The decision, which has been looming for months, intensifies the rift between California and the Trump administration over climate change and carbon emissions. It also comes as President Donald Trump and Gov. Gavin Newsom ramp up their disputes in the past few days over border security and the state’s struggling high-speed rail project.

In August, Trump’s Environmental Protection Agency said it plans to relax carbon-emission tailpipe standards imposed during the Obama administration — and force California to go along with the looser regulations. That represented a direct threat to California’s special legal authority, embodied in the federal Clean Air Act, to forge tougher pollution standards on its own. Tailpipe emissions represent 28 percent of all greenhouse gases, according to data from the California Air Resources Board.

California has vowed to challenge the decision in court, but also agreed to negotiate a compromise with the Trump administration. Those talks officially ended Thursday.

“Despite the administration’s best efforts to reach a common-sense solution, it is time to acknowledge that CARB has failed to put forward a productive alternative” to the Trump regulations, the White House said in a prepared statement. “Accordingly, the administration is moving forward to finalize a rule later this year with the goal of promoting safer, cleaner, and more affordable vehicles.”

It was state officials who complained for months that the EPA wasn’t taking the negotiations seriously.

“They do not see us as a partner or a collaborator in this process,” Mary Nichols, chairwoman of the Air Resources Board, told The Sacramento Bee in September.

There was no immediate comment from the Air Resources Board but Newsom said on Twitter that Trump’s decision is “a reckless political stunt that puts the health of MILLIONS of kids, families, and communities across America at risk.”

The impasse suggests the issue will almost certainly be decided in court.

A decade ago, California and the Obama administration reached a compromise on a set of climate change rules that would gradually raise fuel economy and reduce carbon emissions from cars. In the latest phase, tailpipe emissions would need to fall by roughly one-third over seven years and fuel economy would jump from an average of 35 miles per gallon to 54 mpg. As a practical matter, the best way of reducing carbon emissions is by selling lighter cars that get better gas mileage.
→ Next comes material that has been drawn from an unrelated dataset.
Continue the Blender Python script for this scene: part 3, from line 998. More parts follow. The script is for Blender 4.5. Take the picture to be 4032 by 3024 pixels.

Under the Trump plan, greenhouse gas emissions would fall only slightly, and fuel mileage would grow to only 37 mpg.

Even as it compromised with California, Obama’s EPA recognized California’s special legal authority under the Clean Air Act to impose tougher rules. The law gives California that right, but only if the EPA grants permission. Last August, in announcing the relaxation of the national rules, the EPA said it planned to revoke the right granted to California by the Obama administration.

Trump is also planning to roll back California’s “advanced clean car” regulations, which require automakers to roughly double the number of plug-in hybrids and electric vehicles sold in California by 2025.